12     Farrier v Saad [2024] NZFC 2588 at [22].

[23] Even if such an exemption had been sought in advance, I would not have considered it appropriate to grant an exception in this case. This would undermine the policy reasons for lawyers doing that reserved work,13 without any good reason put forward for Ms Wolfe not having instructed legal representation before now, and in circumstances where there is no apparent illegality given the Minister’s absolute discretion to make the decision under s 61 of the Immigration Act.

[24]   In any event, I understand that the habeas corpus issues are now moot because Ms Wolfe has been deported and is no longer in the country.

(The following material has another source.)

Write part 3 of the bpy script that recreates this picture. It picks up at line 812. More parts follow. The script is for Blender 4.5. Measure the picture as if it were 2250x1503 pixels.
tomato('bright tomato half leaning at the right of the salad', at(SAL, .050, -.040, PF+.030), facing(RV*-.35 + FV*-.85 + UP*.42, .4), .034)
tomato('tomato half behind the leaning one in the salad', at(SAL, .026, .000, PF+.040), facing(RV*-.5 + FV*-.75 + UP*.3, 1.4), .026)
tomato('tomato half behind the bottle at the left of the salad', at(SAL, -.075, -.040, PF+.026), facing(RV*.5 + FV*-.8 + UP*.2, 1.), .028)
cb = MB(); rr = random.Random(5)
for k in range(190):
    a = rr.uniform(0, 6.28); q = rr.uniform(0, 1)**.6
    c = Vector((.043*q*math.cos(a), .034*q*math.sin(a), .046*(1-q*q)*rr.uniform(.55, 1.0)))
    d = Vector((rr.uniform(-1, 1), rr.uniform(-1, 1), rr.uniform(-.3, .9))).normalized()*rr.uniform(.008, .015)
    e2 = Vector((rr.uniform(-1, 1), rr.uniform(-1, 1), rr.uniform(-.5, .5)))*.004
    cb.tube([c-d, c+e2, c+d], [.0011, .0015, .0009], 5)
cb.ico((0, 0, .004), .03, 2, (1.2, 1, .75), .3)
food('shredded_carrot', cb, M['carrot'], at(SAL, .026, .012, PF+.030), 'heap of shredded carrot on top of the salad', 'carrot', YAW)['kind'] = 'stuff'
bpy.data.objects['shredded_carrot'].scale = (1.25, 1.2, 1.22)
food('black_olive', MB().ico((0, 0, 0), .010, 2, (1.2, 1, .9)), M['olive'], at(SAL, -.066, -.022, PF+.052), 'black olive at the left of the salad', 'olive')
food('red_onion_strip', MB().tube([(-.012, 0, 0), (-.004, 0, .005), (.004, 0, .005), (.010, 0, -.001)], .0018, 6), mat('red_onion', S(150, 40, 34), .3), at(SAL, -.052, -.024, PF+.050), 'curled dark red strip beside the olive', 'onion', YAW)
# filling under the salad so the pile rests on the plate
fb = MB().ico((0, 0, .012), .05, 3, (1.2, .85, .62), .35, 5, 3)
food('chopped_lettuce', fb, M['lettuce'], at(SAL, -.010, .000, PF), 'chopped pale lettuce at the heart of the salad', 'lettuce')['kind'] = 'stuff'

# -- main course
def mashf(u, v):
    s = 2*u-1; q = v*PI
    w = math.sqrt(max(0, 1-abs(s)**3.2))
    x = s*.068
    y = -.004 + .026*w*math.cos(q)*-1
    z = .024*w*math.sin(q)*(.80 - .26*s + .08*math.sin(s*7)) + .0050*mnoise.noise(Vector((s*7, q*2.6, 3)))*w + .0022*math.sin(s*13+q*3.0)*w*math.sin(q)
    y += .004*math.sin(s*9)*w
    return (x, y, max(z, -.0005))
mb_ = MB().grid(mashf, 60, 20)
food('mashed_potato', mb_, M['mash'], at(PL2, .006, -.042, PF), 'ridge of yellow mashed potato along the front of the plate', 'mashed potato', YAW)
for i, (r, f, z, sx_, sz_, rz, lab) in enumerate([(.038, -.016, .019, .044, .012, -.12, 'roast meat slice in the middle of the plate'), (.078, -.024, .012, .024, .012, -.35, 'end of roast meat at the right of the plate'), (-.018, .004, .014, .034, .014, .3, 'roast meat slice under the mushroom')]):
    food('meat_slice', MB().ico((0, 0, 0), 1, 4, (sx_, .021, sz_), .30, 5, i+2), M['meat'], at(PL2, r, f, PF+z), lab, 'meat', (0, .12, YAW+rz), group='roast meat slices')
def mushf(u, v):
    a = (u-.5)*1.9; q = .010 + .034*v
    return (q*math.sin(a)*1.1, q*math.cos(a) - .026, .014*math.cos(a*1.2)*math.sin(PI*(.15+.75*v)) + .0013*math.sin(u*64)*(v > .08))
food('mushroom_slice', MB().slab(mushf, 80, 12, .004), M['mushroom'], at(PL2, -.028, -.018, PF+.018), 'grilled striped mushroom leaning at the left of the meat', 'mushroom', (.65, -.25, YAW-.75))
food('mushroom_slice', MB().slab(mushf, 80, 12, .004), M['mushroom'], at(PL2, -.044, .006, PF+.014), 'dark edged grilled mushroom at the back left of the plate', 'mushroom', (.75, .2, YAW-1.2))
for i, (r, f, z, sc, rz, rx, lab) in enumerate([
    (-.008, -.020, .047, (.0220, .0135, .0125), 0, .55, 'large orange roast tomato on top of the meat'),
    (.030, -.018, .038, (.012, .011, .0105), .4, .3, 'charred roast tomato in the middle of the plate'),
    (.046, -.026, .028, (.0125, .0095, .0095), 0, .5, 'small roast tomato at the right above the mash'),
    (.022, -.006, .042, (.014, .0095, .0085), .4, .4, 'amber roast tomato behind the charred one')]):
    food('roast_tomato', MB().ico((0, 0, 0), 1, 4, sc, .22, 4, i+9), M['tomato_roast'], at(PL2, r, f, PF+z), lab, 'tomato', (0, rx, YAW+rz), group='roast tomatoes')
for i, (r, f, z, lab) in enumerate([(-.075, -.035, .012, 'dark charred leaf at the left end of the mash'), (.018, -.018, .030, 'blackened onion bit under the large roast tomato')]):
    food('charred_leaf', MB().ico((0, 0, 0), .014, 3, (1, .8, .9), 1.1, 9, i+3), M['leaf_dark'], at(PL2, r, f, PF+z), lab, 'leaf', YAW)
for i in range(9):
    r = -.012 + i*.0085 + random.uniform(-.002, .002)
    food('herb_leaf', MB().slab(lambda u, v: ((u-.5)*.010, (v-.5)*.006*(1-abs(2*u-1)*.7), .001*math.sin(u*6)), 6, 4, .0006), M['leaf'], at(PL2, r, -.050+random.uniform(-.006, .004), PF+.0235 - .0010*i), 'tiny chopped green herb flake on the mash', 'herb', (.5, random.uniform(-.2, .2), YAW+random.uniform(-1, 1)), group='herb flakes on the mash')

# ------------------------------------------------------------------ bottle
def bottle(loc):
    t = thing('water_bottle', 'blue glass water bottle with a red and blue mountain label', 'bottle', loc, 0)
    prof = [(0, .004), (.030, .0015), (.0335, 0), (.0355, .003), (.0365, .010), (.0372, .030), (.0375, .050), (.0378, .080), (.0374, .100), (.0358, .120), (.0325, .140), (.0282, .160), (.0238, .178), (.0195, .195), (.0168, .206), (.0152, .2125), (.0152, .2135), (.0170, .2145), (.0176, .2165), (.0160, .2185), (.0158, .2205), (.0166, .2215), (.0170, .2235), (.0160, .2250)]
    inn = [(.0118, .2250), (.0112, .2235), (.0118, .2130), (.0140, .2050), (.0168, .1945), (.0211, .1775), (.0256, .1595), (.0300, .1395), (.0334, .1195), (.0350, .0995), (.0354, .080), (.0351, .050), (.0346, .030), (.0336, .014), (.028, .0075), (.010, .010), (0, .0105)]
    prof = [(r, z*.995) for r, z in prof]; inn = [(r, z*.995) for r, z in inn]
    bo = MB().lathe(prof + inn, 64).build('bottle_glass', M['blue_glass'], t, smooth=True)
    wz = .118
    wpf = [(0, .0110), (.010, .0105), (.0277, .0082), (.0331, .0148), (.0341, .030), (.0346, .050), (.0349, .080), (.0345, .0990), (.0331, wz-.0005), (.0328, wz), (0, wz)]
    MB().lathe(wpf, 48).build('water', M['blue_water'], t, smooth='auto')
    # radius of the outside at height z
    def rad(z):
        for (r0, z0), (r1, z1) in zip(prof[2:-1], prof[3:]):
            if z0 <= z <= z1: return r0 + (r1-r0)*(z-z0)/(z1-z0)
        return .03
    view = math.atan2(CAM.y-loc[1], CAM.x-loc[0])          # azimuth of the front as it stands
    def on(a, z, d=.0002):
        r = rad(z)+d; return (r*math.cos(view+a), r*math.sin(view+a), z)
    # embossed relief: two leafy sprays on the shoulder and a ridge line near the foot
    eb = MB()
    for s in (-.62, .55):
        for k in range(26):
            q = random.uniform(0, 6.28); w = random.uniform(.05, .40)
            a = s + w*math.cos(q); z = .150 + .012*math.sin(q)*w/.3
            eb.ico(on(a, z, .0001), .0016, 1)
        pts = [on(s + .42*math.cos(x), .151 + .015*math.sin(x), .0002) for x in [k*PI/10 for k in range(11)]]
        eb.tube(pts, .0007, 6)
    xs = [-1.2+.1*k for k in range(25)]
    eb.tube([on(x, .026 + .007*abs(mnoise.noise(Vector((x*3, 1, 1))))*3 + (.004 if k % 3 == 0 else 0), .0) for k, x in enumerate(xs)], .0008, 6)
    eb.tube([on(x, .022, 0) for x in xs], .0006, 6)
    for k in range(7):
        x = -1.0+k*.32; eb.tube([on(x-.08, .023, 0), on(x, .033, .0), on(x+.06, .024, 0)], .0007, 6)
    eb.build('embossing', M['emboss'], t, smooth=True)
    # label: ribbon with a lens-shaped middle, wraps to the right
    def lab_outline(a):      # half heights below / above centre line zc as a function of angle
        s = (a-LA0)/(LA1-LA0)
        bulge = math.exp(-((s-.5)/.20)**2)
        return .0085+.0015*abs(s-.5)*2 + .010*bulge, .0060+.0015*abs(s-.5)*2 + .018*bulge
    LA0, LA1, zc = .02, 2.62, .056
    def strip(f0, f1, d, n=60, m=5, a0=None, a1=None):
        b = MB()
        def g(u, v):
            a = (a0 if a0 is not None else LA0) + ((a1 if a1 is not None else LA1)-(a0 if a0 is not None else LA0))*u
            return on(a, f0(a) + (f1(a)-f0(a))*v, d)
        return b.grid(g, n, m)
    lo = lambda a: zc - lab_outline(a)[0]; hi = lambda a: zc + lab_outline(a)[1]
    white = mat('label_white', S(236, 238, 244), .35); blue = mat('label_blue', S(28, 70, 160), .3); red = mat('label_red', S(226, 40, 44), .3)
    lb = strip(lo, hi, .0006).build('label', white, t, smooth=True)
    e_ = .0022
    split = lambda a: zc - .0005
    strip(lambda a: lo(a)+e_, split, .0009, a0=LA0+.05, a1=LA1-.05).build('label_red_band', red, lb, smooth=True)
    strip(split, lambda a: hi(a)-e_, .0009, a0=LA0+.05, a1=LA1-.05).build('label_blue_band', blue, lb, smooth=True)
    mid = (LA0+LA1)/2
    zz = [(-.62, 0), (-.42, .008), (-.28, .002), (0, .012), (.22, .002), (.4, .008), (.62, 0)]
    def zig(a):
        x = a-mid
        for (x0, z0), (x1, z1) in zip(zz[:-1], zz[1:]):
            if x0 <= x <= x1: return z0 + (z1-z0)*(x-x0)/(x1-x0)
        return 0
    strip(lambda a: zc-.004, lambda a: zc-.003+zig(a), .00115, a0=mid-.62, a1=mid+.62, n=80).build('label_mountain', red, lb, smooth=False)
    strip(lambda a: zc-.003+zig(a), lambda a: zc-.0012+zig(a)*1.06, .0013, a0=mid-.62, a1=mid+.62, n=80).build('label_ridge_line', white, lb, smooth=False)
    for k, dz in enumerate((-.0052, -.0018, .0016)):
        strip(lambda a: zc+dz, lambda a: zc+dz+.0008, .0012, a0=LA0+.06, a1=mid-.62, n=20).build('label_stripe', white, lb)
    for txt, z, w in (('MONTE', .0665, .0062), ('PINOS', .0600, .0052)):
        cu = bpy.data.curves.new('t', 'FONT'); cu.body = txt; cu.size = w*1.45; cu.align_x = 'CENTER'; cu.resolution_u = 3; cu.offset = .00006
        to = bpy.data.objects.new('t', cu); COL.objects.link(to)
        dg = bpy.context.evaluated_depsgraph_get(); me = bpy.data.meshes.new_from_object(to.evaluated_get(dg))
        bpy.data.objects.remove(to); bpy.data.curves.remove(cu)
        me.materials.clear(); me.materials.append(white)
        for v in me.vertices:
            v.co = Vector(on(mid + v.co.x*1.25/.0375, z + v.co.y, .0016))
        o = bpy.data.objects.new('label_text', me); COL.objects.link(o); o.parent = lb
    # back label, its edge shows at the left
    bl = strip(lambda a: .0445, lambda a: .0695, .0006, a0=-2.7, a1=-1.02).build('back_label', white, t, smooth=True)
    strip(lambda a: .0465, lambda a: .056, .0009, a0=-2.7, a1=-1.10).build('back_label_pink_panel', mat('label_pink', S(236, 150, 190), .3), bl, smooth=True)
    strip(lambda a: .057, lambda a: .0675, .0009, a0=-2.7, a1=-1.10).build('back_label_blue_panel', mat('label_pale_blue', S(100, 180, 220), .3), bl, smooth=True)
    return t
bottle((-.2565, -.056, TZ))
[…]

Accordingly, this Court has no jurisdiction to order her detention or otherwise outside of the jurisdiction, and in any event I would assume she is no longer detained.

[25]   The review document filed on 24 October 2024 also named the Minister and Associate Minister of Immigration as respondents and purported to seek injunctive interim relief against them, pending:

(a)determination of the application for review against the Registry’s decision, and leave being granted to file the Habeas Corpus Writ; and

(b)the substantive relief sought in the Habeas Corpus Writ being granted, namely release from detention.

[26]   Given my analysis set out above, there is no proper basis for the Habeas Corpus Writ to be accepted for filing and heard, so I also make orders on my own motion under r 15.1 striking out the proceeding,  to  the extent that the document  filed on  24 October 2024 purported to be any wider application for judicial review or interim relief.

Result

[27]I dismiss the application for review of the Registrar’s decision.


13 See [16] above.

[28]   On my own motion, I strike out the proceeding under r 15.1, to the extent that it purports to be wider and join other respondents.

[29]   In accordance with r 5.35B of the High Court Rules, I record that there is a right to appeal this decision.